Face to face with the white man, the Negro has a past to legitimate, a vengeance
to extract. . . . In no way should I dedicate myself to the revival of an unjustly
unrecognized Negro civilization. I will not make myself a man of the past. . . .
I am not a prisoner of history . . . it is only by going beyond the historical,
instrumental hypothesis that I will initiate the cycle of my freedom. (Fanon
2008)
Treated by the whites as a non-existent group, the blacks have always been segregated
from the society, and the addition of racism has brought more inflictions to their lives.

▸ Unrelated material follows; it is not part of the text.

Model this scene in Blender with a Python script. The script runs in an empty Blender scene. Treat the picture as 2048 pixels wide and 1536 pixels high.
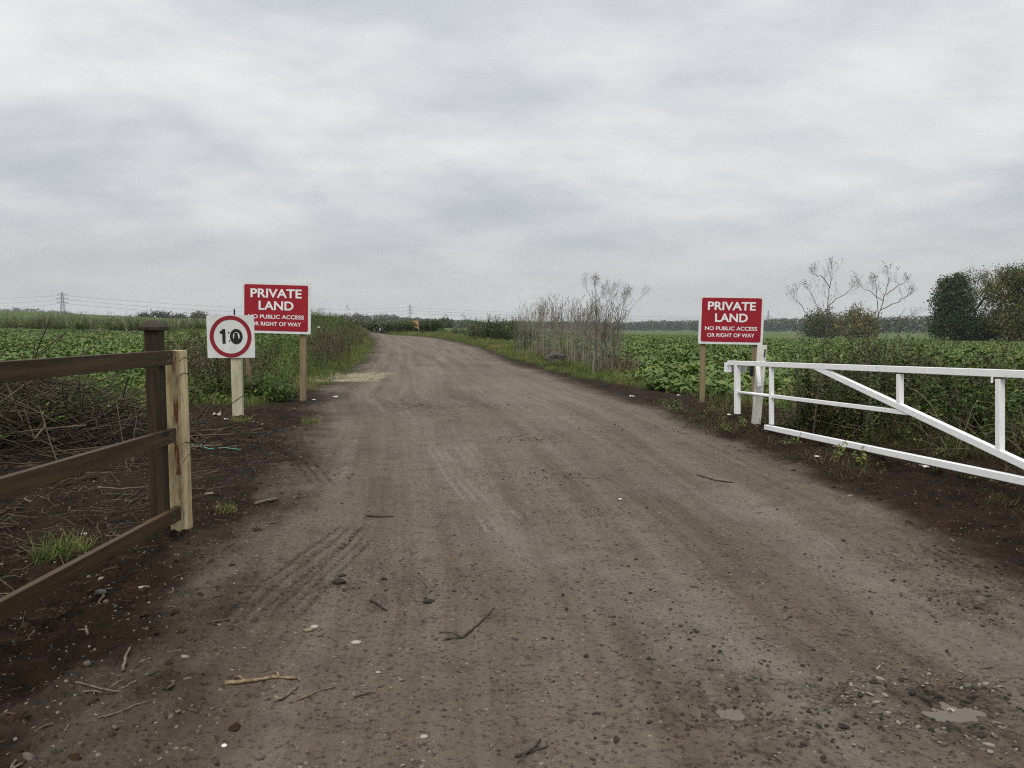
import bpy, math, random
import numpy as np
from mathutils import Vector, Matrix, Euler

random.seed(7)
rng = np.random.default_rng(7)
R = math.radians
scene = bpy.context.scene
col = scene.collection

# ------------------------------------------------------------------ camera
CAM_H, FPX, HOR = 1.35, 1540.0, 652.0
PITCH = math.atan((768 - HOR) / FPX)
cam_d = bpy.data.cameras.new('camera')
cam_d.sensor_width = 36.0
cam_d.lens = 36.0 * FPX / 2048.0
cam_d.clip_start = 0.05
cam_d.clip_end = 20000
cam = bpy.data.objects.new('camera', cam_d)
cam.location = (0, 0, CAM_H)
cam.rotation_euler = (math.pi / 2 - PITCH, 0, 0)
col.objects.link(cam)
scene.camera = cam

# ------------------------------------------------------------------ world / sun / exposure
SUN_EL, SUN_AZ = R(52), R(205)          # azimuth from +Y towards +X
world = bpy.data.worlds.new('World')
scene.world = world
world.use_nodes = True
wt = world.node_tree
wt.nodes.clear()


class NT:
    """small helper for writing node trees"""
    def __init__(s, t):
        s.t = t

    def n(s, typ, **kw):
        nd = s.t.nodes.new(typ)
        for k, v in kw.items():
            setattr(nd, k, v)
        return nd

    def link(s, a, b):
        s.t.links.new(a, b)

    def _set(s, sock, v):
        if hasattr(v, 'is_linked') or isinstance(v, bpy.types.NodeSocket):
            s.t.links.new(v, sock)
        else:
            try:
                sock.default_value = v
            except Exception:
                sock.default_value = (*v, 1.0) if len(v) == 3 else v

    def math(s, op, a, b=0.0, c=None, clamp=False):
        nd = s.n('ShaderNodeMath', operation=op, use_clamp=clamp)
        s._set(nd.inputs[0], a)
        s._set(nd.inputs[1], b)
        if c is not None:
            s._set(nd.inputs[2], c)
        return nd.outputs[0]

    def mix(s, f, a, b, blend='MIX'):
        nd = s.n('ShaderNodeMix', data_type='RGBA', blend_type=blend)
        nd.clamp_factor = True
        s._set(nd.inputs[0], f)
        s._set(nd.inputs[6], a if isinstance(a, bpy.types.NodeSocket) else (*a[:3], 1))
        s._set(nd.inputs[7], b if isinstance(b, bpy.types.NodeSocket) else (*b[:3], 1))
        return nd.outputs[2]

    def noise(s, vec, scale, detail=4.0, rough=0.55, dist=0.0):
        nd = s.n('ShaderNodeTexNoise')
        if vec is not None:
            s.link(vec, nd.inputs['Vector'])
        nd.inputs['Scale'].default_value = scale
        nd.inputs['Detail'].default_value = detail
        nd.inputs['Roughness'].default_value = rough
        nd.inputs['Distortion'].default_value = dist
        return nd.outputs[0]

    def remap(s, v, a, b, c=0.0, d=1.0, smooth=False):
        nd = s.n('ShaderNodeMapRange')
        if smooth:
            nd.interpolation_type = 'SMOOTHSTEP'
        s._set(nd.inputs[0], v)
        for i, q in enumerate((a, b, c, d)):
            nd.inputs[i + 1].default_value = q
        return nd.outputs[0]

    def mapping(s, vec, scale=(1, 1, 1), loc=(0, 0, 0), rot=(0, 0, 0)):
        nd = s.n('ShaderNodeMapping')
        s.link(vec, nd.inputs[0])
        nd.inputs['Scale'].default_value = scale
        nd.inputs['Location'].default_value = loc
        nd.inputs['Rotation'].default_value = rot
        return nd.outputs[0]

    def attr(s, name, out='Color'):
        nd = s.n('ShaderNodeAttribute', attribute_name=name)
        return nd.outputs[out]


W = NT(wt)
w_out = W.n('ShaderNodeOutputWorld')
w_tc = W.n('ShaderNodeTexCoord')
w_sep = W.n('ShaderNodeSeparateXYZ')
W.link(w_tc.outputs['Generated'], w_sep.inputs[0])
w_z = W.math('MAXIMUM', w_sep.outputs[2], 0.0)
w_zz = W.math('ADD', w_z, 0.26)
w_c = W.n('ShaderNodeCombineXYZ')
W.link(W.math('DIVIDE', w_sep.outputs[0], w_zz), w_c.inputs[0])
W.link(W.math('DIVIDE', w_sep.outputs[1], w_zz), w_c.inputs[1])
w_p = w_c.outputs[0]
n_big = W.noise(W.mapping(w_p, (.95, 1.1, 1), (3.1, 2.6, 0), (0, 0, R(35))), 1.0, 3.0, 0.5, 0.35)
n_mid = W.noise(W.mapping(w_p, (1.7, 2.3, 1), (7.7, 4.2, 0), (0, 0, R(-22))), 1.0, 8.0, 0.6, 0.25)
n_fin = W.noise(W.mapping(w_p, (5.5, 8.0, 1), (1.7, 9.2, 0), (0, 0, R(-8))), 1.0, 8.0, 0.65, 0.15)
w_n = W.math('ADD', W.math('ADD', W.math('MULTIPLY', n_big, 0.55), W.math('MULTIPLY', n_mid, 0.31)), W.math('MULTIPLY', n_fin, 0.14))
w_f = W.remap(w_n, 0.36, 0.66, 0.0, 1.0, True)
cloud = W.mix(w_f, (0.47, 0.495, 0.537), (0.775, 0.775, 0.765))
# overcast luminance: brighter towards the zenith
w_grad = W.math('ADD', 0.80, W.math('ADD', W.math('MULTIPLY', w_z, 0.48), W.math('MULTIPLY', W.remap(w_z, 0.42, 0.9, 0, 1, True), 0.85)))
cloud = W.mix(1.0, cloud, (1, 1, 1), 'MULTIPLY')
hsv = W.n('ShaderNodeVectorMath', operation='SCALE')
W.link(cloud, hsv.inputs[0])
W.link(w_grad, hsv.inputs[3])
# pale veil close to the horizon
w_h = W.remap(w_z, 0.0, 0.16, 1.0, 0.0, True)
cloud2 = W.mix(W.math('MULTIPLY', w_h, 0.72), hsv.outputs[0], (0.435, 0.445, 0.435))
sky = W.n('ShaderNodeTexSky', sky_type='NISHITA')
sky.sun_disc = False
sky.sun_elevation = SUN_EL
sky.sun_rotation = SUN_AZ
bg1 = W.n('ShaderNodeBackground')
W.link(sky.outputs[0], bg1.inputs[0])
bg1.inputs[1].default_value = 0.06
bg2 = W.n('ShaderNodeBackground')
W.link(cloud2, bg2.inputs[0])
bg2.inputs[1].default_value = 1.0
w_mix = W.n('ShaderNodeMixShader')
w_mix.inputs[0].default_value = 0.94
W.link(bg1.outputs[0], w_mix.inputs[1])
W.link(bg2.outputs[0], w_mix.inputs[2])
W.link(w_mix.outputs[0], w_out.inputs[0])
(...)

Fanon (2008) talks about the black man who faces an “unfamiliar weight” each and
every moment and is always fenced by “certain uncertainty.” According to Foucault
(2002), the psyche is trained and tries to “grasp subjection in its material instance as a
constitution of subjects,” which again shows the pitiful condition of the blacks. Fanon
(2008) explains how he was himself “subjected” to an “objective examination” and discovered “my blackness, my ethnic characteristics” and how “I was battered down by
tom-toms, cannibalism, intellectual deficiency. . . .” Hooks (2000b) states that power
should not be utilized to dominate others; rather, it must be “redefined” and transformed
as a means to end oppression. During the twentieth century, a black person was not even
permitted to light up a cigarette in front of a white man, and if the black person smoked,
he needed to lean back a bit—which was not out of habit, but one was taught in that
manner, implying that “power is not simply what we depend on for our existence but that
which forms reflectivity as well” (Butler 1997).